Fra i tre vettori del Golfo e nonostante Abu Dhabi sia certo ben più ricco del vicino Emirato di Dubai, Etihad è quello che è cresciuto meno, senza quella frenesia che fa sospettare di aiuti di Stato imponenti e di mania di grandezza incontenibile Emirates e Qatar. Tuttavia è chiaro che ad Abu Dhabi non vogliono certo darsi per vinti e sono a loro volta alla ricerca di una soluzione. Non avendo problemi di liquidità hanno comprato una piccola quota dell’ irlandese Aer Lingus e la aumenterebbero volentieri se Ryanair decidesse di disfarsi della propria, hanno acquistato il 29% della tedesca air berlin, intenzionata a lanciare la sfida a Lufthansa, ma ora massacrata dai ritardi nell’ apertura del nuovo aeroporto della capitale tedesca.
Queste mosse sono tuttavia troppo piccole per dare a Etihad un peso in Europa e da tempo circola la voce di un accordo con Air France KLM, che sarebbe rivoluzionario in quanto finora le tre grandi del Golfo sono restate fuori dalle alleanze globali. Un accordo che includesse una partecipazione azionaria del ricco Emirato sarebbe un asso nella manica per i Francesi, che come i colleghi europei stanno vedendo svanire la propria quota di mercato in tutte quelle rotte che stanno nel quadrante che va dall’ Indocina fino al Sudafrica e si estende ad Australia e Nuova Zelanda, perché la concorrenza di Emirates, Qatar e Etihad è irresistibile.
Alitalia non potrebbe restare fuori da un accordo del genere, sarebbe la sua fine, i quattro aerei settimanali per Abu Dhabi sono come le truppe che Cavour mandò in Crimea, servono a potersi sedere al tavolo delle discussioni.

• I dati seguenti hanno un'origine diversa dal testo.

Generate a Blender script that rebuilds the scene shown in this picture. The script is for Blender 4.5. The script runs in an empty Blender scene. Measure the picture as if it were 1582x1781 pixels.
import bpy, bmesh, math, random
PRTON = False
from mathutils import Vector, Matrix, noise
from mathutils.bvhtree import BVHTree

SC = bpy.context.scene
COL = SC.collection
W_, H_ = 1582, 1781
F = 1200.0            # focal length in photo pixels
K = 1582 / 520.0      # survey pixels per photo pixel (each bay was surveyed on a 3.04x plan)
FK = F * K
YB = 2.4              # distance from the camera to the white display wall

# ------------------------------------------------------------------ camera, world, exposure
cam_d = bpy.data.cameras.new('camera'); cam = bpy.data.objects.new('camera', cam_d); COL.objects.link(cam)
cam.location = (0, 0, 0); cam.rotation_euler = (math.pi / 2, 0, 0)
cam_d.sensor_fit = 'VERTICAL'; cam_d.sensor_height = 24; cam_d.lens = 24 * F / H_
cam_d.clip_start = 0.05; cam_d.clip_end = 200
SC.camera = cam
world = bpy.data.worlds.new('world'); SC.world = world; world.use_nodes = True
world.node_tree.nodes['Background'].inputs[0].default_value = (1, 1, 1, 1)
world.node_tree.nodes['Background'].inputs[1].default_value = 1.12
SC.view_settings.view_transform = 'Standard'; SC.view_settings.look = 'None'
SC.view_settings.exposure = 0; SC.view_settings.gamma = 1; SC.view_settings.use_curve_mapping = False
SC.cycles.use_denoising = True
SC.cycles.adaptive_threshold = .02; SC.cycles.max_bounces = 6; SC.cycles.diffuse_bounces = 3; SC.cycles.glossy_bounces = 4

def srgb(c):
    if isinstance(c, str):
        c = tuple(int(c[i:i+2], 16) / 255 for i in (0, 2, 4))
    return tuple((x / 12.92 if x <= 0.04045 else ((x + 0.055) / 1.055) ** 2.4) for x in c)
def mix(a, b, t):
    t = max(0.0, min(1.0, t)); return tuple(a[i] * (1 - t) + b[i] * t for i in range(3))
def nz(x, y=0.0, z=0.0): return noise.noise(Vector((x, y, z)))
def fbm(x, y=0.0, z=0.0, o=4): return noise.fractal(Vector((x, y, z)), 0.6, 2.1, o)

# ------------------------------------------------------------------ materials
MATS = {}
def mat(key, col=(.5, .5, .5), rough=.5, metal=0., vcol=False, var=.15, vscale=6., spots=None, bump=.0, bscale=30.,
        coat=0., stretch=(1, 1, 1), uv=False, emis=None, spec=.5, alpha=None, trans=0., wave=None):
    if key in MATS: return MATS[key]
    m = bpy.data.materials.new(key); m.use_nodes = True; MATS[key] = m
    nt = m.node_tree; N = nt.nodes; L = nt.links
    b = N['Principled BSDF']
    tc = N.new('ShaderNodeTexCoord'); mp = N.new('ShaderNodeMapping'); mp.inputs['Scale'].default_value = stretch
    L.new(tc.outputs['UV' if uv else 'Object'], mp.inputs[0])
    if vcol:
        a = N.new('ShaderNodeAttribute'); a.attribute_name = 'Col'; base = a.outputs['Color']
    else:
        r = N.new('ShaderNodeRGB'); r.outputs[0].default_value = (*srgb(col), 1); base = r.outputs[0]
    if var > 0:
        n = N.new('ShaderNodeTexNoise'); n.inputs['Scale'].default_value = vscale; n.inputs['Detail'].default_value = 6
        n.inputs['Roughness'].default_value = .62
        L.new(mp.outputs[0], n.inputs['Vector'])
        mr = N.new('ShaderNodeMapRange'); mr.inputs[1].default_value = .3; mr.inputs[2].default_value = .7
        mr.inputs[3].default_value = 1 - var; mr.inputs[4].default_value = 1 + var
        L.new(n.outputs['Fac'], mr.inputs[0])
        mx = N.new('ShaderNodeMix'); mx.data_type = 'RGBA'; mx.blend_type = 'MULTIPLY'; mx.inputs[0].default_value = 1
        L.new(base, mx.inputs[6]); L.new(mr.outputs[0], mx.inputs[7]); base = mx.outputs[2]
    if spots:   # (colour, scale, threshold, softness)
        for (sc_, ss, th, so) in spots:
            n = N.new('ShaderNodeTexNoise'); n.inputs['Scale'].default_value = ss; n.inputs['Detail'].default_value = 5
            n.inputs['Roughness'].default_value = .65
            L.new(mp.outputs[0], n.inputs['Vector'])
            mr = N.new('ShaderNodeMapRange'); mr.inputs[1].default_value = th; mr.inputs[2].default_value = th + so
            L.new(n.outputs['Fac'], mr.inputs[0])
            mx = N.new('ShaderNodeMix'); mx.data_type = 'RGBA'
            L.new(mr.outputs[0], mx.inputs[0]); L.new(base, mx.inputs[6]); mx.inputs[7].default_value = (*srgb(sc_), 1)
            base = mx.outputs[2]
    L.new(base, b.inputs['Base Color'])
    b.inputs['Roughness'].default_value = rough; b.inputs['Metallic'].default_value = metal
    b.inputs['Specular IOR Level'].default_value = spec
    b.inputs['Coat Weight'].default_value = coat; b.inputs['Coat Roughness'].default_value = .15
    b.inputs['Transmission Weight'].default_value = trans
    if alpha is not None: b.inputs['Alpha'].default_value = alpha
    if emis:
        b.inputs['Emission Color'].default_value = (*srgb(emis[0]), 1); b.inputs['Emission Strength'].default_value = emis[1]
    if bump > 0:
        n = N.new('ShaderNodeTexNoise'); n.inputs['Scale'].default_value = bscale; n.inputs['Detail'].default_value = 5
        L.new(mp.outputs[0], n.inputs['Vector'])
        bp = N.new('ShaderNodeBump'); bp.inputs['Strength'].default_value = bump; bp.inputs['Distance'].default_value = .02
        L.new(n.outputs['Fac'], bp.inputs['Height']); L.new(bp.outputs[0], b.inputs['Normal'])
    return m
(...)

Se invece l’ accordo fra Air France e Etihad non andasse in porto, a maggior ragione ad Alitalia farebbe comodo una relazione con Etihad, che potrebbe sia permettere una ricapitalizzazione che non costringerebbe gli attuali soci a riaprire il portafogli, sia essere un’ alternativa ai Francesi nel caso in cui le nozze venissero definitivamente cancellate, col vincolo però che Etihad, non essendo una compagnia aerea europea, non potrebbe avere la maggioranza delle azioni.